## INPUT FOR THIS TASK
* * * * * * *
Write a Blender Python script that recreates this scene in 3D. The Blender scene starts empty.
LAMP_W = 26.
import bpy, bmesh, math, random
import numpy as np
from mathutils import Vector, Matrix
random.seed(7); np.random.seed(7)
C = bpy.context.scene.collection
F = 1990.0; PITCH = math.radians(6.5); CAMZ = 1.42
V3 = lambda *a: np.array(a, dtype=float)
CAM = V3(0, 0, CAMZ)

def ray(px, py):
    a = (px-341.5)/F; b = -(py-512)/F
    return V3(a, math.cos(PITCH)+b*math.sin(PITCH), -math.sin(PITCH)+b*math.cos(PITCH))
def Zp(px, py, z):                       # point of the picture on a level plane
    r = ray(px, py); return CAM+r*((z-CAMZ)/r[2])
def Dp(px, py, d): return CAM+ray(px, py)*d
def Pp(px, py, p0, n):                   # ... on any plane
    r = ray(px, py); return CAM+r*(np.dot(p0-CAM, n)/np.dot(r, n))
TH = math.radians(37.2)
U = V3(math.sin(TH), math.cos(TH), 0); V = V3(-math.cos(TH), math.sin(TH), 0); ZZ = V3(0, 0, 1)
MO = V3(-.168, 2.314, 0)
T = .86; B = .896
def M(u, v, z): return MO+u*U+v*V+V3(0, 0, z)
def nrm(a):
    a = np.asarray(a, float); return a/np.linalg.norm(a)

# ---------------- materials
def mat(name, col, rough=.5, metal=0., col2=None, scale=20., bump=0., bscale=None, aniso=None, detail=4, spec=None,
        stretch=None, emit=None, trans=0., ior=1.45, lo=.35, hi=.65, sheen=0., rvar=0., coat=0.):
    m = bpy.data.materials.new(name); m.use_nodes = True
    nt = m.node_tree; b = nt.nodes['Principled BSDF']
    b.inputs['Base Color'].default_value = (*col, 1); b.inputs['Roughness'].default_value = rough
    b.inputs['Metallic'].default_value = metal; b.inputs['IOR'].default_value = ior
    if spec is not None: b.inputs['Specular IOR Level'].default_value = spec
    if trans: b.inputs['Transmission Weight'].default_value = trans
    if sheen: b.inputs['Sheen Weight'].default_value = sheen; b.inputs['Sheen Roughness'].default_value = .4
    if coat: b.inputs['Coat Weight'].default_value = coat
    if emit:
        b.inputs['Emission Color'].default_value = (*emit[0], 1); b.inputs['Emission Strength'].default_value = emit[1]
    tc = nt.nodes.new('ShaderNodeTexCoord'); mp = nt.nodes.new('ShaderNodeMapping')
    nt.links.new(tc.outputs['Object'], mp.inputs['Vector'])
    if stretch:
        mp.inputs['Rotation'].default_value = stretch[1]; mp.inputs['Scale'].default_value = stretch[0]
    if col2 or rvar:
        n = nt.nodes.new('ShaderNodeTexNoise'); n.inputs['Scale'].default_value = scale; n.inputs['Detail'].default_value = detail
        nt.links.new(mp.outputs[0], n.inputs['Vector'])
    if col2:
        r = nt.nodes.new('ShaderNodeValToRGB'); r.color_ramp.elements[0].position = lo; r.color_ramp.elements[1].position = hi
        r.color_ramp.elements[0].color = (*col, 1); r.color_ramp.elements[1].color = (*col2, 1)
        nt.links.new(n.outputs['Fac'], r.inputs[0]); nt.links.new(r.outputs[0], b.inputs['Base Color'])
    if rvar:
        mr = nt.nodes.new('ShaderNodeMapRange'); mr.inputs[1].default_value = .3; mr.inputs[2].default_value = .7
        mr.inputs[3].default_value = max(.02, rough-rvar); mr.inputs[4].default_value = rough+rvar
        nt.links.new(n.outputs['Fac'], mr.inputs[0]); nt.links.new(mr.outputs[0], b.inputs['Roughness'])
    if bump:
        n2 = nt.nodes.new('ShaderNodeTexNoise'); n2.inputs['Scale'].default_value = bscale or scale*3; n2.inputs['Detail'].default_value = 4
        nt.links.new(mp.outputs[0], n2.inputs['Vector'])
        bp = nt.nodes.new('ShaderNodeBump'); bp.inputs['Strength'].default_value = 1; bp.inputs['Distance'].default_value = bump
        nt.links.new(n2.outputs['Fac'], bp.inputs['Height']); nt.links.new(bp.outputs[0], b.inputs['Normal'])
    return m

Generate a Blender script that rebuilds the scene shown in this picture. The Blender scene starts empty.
* * * * * * *
## DESCRIPTION OF THE TASK
Pick out every line of the listing containing the word "scene", and show those lines.

## CORRECT RESPONSE
Write a Blender Python script that recreates this scene in 3D. The Blender scene starts empty.
C = bpy.context.scene.collection
Generate a Blender script that rebuilds the scene shown in this picture. The Blender scene starts empty.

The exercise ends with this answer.